Sözlerinin burasında dinleyenlerden biri İmam'a (a.s.), "Peki, tevhide ulaşmanın yolu nasıldır?" diye sordu.
İmam (a.s.) bu soruya, "Araştırma kapısı açıktır ve çıkış yolunu aramak da mümkündür. Hazır olan varlığı tanımak, onun sıfatlarından önce olur. Ama gaib olanın sıfatlarını tanımak, zatından önce olur" cevabını verdi.
İmam'a, "Hazır olan varlık sıfatlarından önce nasıl tanınabilir?" diye soruldu.
İmam, bu soruya şu karşılığı verdi: "Onu tanır ve bilgisini edinirsin. Nefsini onun aracılığı ile tanırsın. Kendini kendinle ve kendi vücudunla tanıyamazsın. Bilirsin ki, nefsinde ne varsa O'nun içindir ve O'nun aracılığı iledir. Tıpkı kardeşlerinin Hz. Yusuf'a (a.s), 'Sen Yusuf olmalısın' demeleri gibi, Hz. Yusuf (a.s) da onlara, 'Evet ben Yusuf'um, bu da kardeşimdir' karşılığını verdi. Görülüyor ki, kardeşleri Yusuf Peygamberi başkası aracılığı ile değil, kendisi aracılığı ile tanıdılar. Ayrıca onu kalplerinin vehimlerine dayanarak ispat etmeye de kalkışmadılar."
Bihar'ul-Envar adlı eserde, İrşad-i Deylemi'den nakledilen bir kutsi hadiste şöyle deniyor: "Kim Benim rızama uygun ameller yaparsa, şu üç hasleti onun ayrılmaz özellikleri kılarım: Ona içine cehaletin karışmadığı bir şükür, unutkanlıkla karışık olmayan bir zikir ve yaratıklarımın sevgisini Benim sevgime tercih etmeyeceği bir sevgi öğretirim.

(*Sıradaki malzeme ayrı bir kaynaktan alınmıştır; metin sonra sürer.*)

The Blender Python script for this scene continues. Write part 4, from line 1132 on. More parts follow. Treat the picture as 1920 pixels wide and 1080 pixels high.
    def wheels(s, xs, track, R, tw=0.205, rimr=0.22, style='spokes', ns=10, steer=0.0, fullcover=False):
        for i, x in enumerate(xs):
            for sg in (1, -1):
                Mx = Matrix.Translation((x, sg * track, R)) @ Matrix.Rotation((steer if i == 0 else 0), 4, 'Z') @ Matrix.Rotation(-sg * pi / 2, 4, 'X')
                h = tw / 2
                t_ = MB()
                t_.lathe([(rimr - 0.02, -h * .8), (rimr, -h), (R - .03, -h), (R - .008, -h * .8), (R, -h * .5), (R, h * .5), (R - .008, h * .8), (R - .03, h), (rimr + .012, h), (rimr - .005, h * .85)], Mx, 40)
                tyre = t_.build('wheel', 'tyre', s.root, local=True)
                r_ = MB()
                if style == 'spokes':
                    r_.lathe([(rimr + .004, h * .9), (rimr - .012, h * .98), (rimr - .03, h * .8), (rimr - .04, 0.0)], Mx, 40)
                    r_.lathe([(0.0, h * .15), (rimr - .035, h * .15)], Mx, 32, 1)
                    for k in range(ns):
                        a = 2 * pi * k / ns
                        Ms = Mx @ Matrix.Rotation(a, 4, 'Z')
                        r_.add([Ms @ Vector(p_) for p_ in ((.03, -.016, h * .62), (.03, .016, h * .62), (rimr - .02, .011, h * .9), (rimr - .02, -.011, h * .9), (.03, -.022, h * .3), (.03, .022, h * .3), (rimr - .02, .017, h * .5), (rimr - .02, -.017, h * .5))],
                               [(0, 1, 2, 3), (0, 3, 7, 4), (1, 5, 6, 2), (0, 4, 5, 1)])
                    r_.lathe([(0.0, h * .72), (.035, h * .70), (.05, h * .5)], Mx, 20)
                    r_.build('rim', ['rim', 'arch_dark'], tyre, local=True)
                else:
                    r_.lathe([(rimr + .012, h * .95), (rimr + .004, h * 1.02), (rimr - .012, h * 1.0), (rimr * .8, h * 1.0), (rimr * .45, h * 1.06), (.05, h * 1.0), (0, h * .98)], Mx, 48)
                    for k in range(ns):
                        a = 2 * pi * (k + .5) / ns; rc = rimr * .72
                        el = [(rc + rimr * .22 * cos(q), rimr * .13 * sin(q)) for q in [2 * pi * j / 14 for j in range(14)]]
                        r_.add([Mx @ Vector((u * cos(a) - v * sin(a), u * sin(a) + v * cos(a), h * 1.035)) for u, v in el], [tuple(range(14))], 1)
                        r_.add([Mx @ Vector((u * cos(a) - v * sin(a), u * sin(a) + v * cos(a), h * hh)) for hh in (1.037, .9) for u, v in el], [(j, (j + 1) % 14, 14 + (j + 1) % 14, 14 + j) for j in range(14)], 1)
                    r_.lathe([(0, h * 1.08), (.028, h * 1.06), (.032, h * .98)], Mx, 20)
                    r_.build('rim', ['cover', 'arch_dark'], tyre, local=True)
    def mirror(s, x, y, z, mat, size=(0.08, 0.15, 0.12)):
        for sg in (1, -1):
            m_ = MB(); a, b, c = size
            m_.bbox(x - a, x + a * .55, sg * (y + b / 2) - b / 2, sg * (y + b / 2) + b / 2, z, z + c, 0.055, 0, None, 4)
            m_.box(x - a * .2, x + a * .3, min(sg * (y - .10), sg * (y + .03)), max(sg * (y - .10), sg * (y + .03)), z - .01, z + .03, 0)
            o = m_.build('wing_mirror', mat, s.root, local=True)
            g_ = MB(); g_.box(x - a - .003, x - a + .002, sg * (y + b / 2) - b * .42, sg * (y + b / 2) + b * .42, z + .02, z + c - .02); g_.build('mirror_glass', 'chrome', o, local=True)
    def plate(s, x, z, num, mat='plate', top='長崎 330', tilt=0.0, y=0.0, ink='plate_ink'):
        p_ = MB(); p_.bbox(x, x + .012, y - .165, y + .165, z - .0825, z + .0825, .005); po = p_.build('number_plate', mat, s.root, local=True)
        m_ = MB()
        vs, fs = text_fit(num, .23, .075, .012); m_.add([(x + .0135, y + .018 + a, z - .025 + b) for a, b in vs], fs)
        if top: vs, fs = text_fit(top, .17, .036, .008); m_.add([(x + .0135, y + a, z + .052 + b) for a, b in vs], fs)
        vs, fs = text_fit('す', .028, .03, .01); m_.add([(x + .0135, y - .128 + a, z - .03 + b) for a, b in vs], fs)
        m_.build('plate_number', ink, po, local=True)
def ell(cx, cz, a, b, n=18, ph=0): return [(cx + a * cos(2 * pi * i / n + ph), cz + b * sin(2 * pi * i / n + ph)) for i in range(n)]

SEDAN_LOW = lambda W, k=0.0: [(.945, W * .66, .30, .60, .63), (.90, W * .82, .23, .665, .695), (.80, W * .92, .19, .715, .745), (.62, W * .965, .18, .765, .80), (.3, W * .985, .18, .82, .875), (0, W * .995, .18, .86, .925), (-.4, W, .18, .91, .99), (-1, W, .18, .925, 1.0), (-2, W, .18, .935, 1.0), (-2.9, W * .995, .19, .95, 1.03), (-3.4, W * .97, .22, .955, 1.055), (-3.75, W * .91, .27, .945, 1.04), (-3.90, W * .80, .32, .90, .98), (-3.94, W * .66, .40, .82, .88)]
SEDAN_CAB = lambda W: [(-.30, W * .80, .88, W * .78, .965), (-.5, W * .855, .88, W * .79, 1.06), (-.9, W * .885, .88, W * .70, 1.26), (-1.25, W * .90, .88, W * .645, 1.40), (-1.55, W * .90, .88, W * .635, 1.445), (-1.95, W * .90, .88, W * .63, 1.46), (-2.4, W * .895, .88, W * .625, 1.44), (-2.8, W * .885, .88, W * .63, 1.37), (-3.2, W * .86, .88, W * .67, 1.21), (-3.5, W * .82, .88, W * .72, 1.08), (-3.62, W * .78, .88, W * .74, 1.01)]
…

O Beni sevince, Ben de onu severim. Kalbinin gözünü celalime açarım. Seçkin kullarımı ondan saklamam. Gecenin zifiri karanlıklarında ve gündüzün aydınlığında onunla fısıldaşırım. Böylece yaratıklarla konuşmaz ve insanlarla düşüp kalkmaz olur. Benim ve meleklerimin konuşmalarını işitmesini sağlarım. Yaratıklarımdan gizlediğim sırlarımı ona açarım. Ona hayâ elbisesi giydiririm de bütün yaratıklar kendisinden hayâ eder. Yeryüzünde affedilmiş olarak gezer.

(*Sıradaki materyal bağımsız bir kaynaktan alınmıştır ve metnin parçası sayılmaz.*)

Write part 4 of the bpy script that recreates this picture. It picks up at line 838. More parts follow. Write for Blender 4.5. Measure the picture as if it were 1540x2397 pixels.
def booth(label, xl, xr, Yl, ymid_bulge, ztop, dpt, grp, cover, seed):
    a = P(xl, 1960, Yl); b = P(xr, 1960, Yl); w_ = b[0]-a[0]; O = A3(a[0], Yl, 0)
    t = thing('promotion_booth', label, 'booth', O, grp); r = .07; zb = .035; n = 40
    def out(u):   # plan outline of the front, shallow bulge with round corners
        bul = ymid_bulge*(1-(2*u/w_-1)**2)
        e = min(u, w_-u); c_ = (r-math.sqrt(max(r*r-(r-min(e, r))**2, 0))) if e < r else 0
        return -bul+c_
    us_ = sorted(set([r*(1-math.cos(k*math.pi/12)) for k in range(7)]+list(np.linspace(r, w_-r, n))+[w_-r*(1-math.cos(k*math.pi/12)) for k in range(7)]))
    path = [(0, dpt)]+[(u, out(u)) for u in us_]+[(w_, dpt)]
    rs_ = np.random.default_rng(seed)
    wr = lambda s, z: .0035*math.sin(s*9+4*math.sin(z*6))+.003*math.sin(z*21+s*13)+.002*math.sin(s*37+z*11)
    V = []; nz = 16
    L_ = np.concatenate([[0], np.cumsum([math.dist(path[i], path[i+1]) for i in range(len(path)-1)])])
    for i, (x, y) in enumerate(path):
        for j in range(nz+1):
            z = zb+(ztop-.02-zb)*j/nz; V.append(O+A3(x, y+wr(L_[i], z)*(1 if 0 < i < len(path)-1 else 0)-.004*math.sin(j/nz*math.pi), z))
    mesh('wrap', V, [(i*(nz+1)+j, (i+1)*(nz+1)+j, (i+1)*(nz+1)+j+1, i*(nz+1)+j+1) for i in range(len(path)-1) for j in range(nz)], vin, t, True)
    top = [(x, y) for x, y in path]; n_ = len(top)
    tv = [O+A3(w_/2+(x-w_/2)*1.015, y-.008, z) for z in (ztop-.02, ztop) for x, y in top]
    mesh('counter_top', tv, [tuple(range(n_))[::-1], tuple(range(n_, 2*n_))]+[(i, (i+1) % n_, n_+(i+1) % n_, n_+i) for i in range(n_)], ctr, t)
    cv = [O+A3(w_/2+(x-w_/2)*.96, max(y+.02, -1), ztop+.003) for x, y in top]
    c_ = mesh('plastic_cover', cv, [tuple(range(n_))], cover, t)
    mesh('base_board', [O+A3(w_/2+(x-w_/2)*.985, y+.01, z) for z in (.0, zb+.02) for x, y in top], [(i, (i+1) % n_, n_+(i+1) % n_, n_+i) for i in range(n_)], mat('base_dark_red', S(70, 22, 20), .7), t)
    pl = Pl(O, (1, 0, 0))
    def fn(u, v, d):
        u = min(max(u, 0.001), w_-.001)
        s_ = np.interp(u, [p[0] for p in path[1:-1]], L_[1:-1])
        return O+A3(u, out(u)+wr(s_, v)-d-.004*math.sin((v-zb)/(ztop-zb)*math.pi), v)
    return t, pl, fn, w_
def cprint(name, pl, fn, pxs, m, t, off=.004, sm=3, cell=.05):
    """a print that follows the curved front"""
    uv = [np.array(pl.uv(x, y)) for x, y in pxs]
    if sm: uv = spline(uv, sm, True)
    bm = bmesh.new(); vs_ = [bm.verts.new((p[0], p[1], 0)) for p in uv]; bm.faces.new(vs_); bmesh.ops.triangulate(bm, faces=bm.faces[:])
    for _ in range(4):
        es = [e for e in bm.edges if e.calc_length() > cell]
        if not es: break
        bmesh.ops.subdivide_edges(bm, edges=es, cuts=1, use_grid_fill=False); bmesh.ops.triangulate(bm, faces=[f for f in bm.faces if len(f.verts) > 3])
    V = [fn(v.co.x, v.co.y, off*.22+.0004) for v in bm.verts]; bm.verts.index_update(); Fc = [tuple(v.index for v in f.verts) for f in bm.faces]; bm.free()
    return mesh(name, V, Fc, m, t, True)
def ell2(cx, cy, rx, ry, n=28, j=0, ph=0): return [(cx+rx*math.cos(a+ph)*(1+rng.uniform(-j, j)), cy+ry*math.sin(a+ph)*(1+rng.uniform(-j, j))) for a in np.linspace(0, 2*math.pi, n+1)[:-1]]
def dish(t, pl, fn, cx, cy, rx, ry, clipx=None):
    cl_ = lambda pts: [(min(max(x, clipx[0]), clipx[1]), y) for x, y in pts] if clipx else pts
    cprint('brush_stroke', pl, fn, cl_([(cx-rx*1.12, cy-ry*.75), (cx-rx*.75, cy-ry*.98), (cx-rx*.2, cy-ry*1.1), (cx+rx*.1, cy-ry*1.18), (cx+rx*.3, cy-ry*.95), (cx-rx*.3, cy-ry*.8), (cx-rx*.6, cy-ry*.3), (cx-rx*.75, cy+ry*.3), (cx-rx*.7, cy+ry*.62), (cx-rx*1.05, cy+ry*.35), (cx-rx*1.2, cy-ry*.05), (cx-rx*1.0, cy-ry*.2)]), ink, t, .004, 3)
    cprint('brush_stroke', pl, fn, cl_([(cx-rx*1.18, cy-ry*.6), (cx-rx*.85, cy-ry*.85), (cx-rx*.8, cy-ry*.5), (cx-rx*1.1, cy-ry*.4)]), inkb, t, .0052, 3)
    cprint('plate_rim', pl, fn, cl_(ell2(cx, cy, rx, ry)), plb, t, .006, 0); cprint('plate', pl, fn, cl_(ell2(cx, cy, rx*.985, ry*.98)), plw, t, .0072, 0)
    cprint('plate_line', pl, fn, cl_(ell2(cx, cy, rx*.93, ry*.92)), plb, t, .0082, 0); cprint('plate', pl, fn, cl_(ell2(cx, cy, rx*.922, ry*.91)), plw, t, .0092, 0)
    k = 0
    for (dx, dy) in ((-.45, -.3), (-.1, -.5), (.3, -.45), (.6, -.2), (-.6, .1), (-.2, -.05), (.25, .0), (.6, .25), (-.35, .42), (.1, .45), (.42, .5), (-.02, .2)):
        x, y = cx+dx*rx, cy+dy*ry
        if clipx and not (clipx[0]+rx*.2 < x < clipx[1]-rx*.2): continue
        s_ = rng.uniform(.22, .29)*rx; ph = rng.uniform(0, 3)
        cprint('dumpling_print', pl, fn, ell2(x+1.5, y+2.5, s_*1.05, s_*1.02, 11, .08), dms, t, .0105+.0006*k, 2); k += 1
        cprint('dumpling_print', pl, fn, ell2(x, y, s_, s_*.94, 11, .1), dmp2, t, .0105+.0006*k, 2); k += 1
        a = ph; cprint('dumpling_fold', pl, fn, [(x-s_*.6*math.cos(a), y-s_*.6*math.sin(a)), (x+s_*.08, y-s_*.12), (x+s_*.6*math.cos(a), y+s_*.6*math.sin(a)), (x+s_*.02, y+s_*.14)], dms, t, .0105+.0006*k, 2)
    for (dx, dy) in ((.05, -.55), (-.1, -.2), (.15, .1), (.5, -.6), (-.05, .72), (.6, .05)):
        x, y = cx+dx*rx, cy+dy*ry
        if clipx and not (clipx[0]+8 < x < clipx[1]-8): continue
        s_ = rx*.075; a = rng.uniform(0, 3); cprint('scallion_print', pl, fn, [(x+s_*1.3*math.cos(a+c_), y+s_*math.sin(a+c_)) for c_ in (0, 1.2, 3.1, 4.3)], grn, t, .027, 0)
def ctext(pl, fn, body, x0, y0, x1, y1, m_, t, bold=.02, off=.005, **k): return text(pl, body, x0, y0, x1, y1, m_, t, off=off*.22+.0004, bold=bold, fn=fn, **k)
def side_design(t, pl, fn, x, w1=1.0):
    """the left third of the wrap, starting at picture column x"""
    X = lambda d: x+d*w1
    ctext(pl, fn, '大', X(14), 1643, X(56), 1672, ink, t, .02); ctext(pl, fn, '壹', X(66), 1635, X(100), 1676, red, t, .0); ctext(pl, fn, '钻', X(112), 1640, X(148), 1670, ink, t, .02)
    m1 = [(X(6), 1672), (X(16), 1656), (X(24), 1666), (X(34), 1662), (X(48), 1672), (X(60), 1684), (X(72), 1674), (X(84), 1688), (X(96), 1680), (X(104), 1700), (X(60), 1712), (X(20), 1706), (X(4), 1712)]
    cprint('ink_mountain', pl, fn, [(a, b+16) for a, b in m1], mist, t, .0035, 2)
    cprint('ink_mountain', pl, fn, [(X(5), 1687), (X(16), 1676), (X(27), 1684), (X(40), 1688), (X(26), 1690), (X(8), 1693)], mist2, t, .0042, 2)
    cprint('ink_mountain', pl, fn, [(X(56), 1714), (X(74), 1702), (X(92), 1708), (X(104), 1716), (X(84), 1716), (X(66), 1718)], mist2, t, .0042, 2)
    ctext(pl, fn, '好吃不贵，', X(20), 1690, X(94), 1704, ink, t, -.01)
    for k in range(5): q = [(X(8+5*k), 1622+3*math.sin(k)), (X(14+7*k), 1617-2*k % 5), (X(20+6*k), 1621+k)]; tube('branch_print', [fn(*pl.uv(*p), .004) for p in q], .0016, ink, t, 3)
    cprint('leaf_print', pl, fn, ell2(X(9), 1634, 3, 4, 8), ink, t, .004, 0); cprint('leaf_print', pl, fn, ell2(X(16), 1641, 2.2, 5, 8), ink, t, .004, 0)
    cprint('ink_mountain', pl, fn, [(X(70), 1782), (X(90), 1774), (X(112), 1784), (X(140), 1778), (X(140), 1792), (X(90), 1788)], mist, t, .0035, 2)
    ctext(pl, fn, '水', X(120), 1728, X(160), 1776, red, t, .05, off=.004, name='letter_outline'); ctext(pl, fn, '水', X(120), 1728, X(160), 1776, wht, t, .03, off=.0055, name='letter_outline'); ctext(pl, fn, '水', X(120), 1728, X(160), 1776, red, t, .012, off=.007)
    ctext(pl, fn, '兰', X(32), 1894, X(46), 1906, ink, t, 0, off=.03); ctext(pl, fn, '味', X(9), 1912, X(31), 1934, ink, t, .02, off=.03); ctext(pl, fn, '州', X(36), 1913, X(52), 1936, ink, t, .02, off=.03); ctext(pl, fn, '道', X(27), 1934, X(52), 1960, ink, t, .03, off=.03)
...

Kalbini geniş ve basiretli kılarım. Cennetin ve cehennemin hiçbir yanını ondan saklamam. Kıyamet günü insanların karşılaşacakları şiddet ve dehşet hakkında, cahilleri, âlimleri, zenginleri ve fakirleri nelerden hesaba çekeceğim konusunda ona marifet veririm. Onu mezarında uyuttuktan sonra kendisini sorguya çekecek olan Münker ve Nekir adlı melekleri yanına indiririm. O ölüm acısını, kabir ve lahit karanlığını ve matla korkusunu (yeniden dirilme) görmez ve yaşamaz. Sonra terazisini kurar, defterini açıp inceler ve amel defterini sağ yanından veririm, o da onu açılmış bir şekilde okur. Sonra onunla arama tercüman koymam. İşte beni sevenlerin sıfatları bunlardır. Ey Ahmed! Çaban bir olsun (düşünce konun tek olsun) Dilinin, konuştuklarının konusu tek olsun. Bedenini canlı tut, hiç gaflete düşmesin. Kim Benden gafil olursa, onun hangi vadide helak olduğunu umursamam." (Muhammed Muhammedî Reyşehrî, Mizanu'l-Hikmet).